What the task requires:
Copy out all the lines exactly. Omit pictures.
+++ Data section +++
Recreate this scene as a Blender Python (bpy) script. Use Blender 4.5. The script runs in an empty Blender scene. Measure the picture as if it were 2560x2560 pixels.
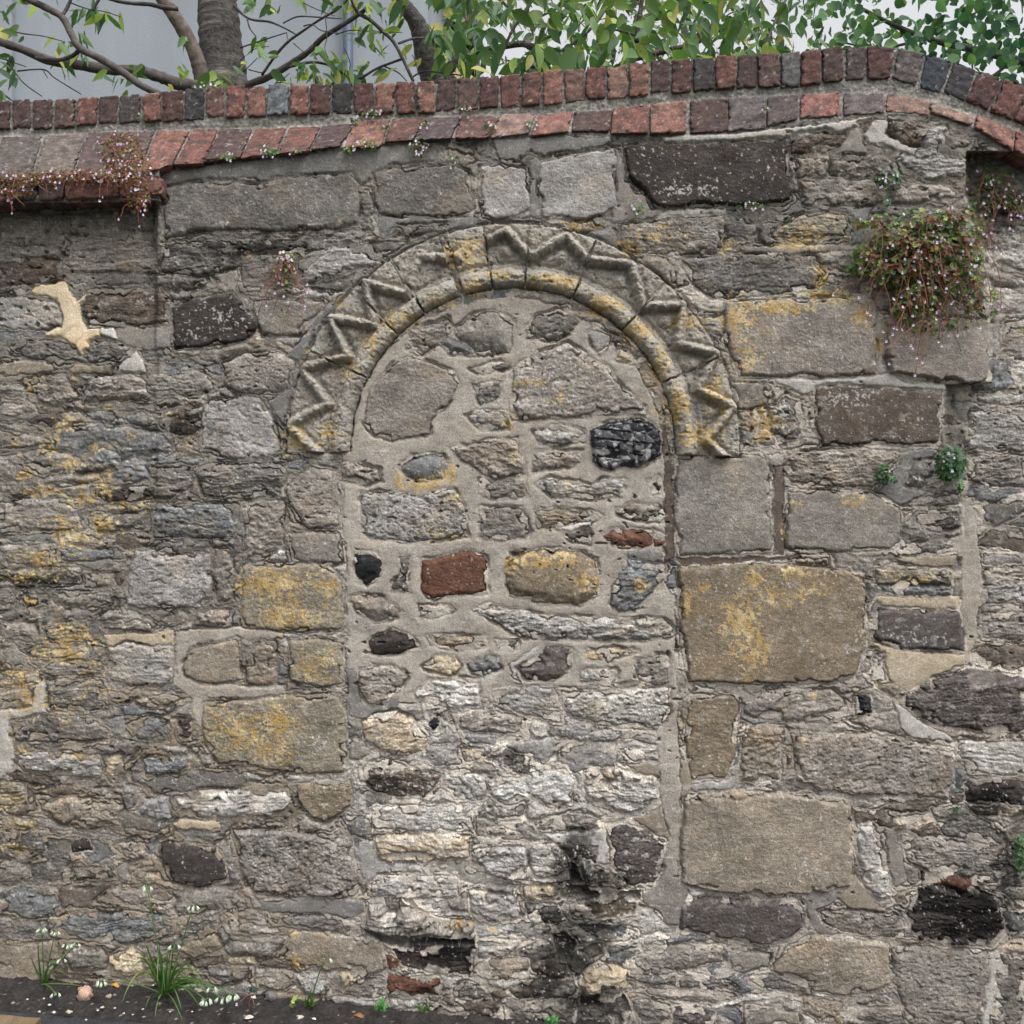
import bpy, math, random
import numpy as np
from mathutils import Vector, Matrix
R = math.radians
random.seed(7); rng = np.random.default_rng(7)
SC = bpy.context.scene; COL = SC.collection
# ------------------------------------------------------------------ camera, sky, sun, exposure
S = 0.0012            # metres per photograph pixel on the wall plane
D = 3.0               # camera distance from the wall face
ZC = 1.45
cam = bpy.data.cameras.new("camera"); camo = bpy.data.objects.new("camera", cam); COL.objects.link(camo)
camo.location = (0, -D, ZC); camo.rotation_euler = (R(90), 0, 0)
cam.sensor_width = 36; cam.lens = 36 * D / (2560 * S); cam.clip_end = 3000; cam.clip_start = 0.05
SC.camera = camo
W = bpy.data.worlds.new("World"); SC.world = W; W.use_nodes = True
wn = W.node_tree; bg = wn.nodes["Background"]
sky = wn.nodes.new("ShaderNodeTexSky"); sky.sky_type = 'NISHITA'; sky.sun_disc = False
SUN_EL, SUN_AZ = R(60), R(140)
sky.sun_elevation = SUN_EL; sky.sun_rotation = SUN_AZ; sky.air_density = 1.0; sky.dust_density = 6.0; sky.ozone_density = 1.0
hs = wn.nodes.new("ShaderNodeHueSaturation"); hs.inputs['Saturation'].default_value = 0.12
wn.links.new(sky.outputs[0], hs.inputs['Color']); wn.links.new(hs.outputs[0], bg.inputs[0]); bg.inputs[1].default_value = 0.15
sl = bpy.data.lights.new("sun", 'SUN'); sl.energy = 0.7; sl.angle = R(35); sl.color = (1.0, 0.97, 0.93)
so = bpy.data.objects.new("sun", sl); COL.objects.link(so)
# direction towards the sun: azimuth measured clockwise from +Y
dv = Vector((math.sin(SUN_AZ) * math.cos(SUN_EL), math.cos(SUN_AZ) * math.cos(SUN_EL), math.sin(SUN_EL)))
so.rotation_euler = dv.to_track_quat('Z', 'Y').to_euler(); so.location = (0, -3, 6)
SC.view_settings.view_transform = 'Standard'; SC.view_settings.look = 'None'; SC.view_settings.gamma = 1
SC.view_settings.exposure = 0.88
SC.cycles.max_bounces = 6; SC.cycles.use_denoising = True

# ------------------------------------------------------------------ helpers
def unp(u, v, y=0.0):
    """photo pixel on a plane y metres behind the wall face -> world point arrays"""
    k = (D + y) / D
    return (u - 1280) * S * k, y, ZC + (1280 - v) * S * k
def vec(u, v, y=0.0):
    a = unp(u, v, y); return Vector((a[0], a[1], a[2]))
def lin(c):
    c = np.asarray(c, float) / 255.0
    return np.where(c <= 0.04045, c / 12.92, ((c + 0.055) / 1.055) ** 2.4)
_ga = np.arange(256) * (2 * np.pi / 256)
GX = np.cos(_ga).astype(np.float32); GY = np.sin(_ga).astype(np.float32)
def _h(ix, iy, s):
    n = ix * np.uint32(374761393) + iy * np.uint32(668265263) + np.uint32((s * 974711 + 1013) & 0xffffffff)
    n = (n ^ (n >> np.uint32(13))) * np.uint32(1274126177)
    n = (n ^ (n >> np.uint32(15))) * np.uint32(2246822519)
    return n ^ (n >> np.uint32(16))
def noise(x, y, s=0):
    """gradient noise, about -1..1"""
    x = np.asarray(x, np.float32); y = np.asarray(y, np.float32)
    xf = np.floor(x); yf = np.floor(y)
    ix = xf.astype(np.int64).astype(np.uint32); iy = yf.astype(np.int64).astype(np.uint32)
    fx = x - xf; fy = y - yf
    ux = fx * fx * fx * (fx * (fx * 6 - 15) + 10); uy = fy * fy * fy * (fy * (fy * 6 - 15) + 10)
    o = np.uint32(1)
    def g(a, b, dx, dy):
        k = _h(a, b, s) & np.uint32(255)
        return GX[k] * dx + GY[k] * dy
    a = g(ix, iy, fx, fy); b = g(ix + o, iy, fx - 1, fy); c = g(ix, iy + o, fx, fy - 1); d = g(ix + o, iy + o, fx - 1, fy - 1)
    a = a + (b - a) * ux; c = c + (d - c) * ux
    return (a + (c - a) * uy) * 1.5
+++
The reply:
Recreate this scene as a Blender Python (bpy) script. Use Blender 4.5. The script runs in an empty Blender scene. Measure the picture as if it were 2560x2560 pixels.
import bpy, math, random
import numpy as np
from mathutils import Vector, Matrix
R = math.radians
random.seed(7); rng = np.random.default_rng(7)
SC = bpy.context.scene; COL = SC.collection
# ------------------------------------------------------------------ camera, sky, sun, exposure
S = 0.0012            # metres per photograph pixel on the wall plane
D = 3.0               # camera distance from the wall face
ZC = 1.45
cam = bpy.data.cameras.new("camera"); camo = bpy.data.objects.new("camera", cam); COL.objects.link(camo)
camo.location = (0, -D, ZC); camo.rotation_euler = (R(90), 0, 0)
cam.sensor_width = 36; cam.lens = 36 * D / (2560 * S); cam.clip_end = 3000; cam.clip_start = 0.05
SC.camera = camo
W = bpy.data.worlds.new("World"); SC.world = W; W.use_nodes = True
wn = W.node_tree; bg = wn.nodes["Background"]
sky = wn.nodes.new("ShaderNodeTexSky"); sky.sky_type = 'NISHITA'; sky.sun_disc = False
SUN_EL, SUN_AZ = R(60), R(140)
sky.sun_elevation = SUN_EL; sky.sun_rotation = SUN_AZ; sky.air_density = 1.0; sky.dust_density = 6.0; sky.ozone_density = 1.0
hs = wn.nodes.new("ShaderNodeHueSaturation"); hs.inputs['Saturation'].default_value = 0.12
wn.links.new(sky.outputs[0], hs.inputs['Color']); wn.links.new(hs.outputs[0], bg.inputs[0]); bg.inputs[1].default_value = 0.15
sl = bpy.data.lights.new("sun", 'SUN'); sl.energy = 0.7; sl.angle = R(35); sl.color = (1.0, 0.97, 0.93)
so = bpy.data.objects.new("sun", sl); COL.objects.link(so)
# direction towards the sun: azimuth measured clockwise from +Y
dv = Vector((math.sin(SUN_AZ) * math.cos(SUN_EL), math.cos(SUN_AZ) * math.cos(SUN_EL), math.sin(SUN_EL)))
so.rotation_euler = dv.to_track_quat('Z', 'Y').to_euler(); so.location = (0, -3, 6)
SC.view_settings.view_transform = 'Standard'; SC.view_settings.look = 'None'; SC.view_settings.gamma = 1
SC.view_settings.exposure = 0.88
SC.cycles.max_bounces = 6; SC.cycles.use_denoising = True

# ------------------------------------------------------------------ helpers
def unp(u, v, y=0.0):
    """photo pixel on a plane y metres behind the wall face -> world point arrays"""
    k = (D + y) / D
    return (u - 1280) * S * k, y, ZC + (1280 - v) * S * k
def vec(u, v, y=0.0):
    a = unp(u, v, y); return Vector((a[0], a[1], a[2]))
def lin(c):
    c = np.asarray(c, float) / 255.0
    return np.where(c <= 0.04045, c / 12.92, ((c + 0.055) / 1.055) ** 2.4)
_ga = np.arange(256) * (2 * np.pi / 256)
GX = np.cos(_ga).astype(np.float32); GY = np.sin(_ga).astype(np.float32)
def _h(ix, iy, s):
    n = ix * np.uint32(374761393) + iy * np.uint32(668265263) + np.uint32((s * 974711 + 1013) & 0xffffffff)
    n = (n ^ (n >> np.uint32(13))) * np.uint32(1274126177)
    n = (n ^ (n >> np.uint32(15))) * np.uint32(2246822519)
    return n ^ (n >> np.uint32(16))
def noise(x, y, s=0):
    """gradient noise, about -1..1"""
    x = np.asarray(x, np.float32); y = np.asarray(y, np.float32)
    xf = np.floor(x); yf = np.floor(y)
    ix = xf.astype(np.int64).astype(np.uint32); iy = yf.astype(np.int64).astype(np.uint32)
    fx = x - xf; fy = y - yf
    ux = fx * fx * fx * (fx * (fx * 6 - 15) + 10); uy = fy * fy * fy * (fy * (fy * 6 - 15) + 10)
    o = np.uint32(1)
    def g(a, b, dx, dy):
        k = _h(a, b, s) & np.uint32(255)
        return GX[k] * dx + GY[k] * dy
    a = g(ix, iy, fx, fy); b = g(ix + o, iy, fx - 1, fy); c = g(ix, iy + o, fx, fy - 1); d = g(ix + o, iy + o, fx - 1, fy - 1)
    a = a + (b - a) * ux; c = c + (d - c) * ux
    return (a + (c - a) * uy) * 1.5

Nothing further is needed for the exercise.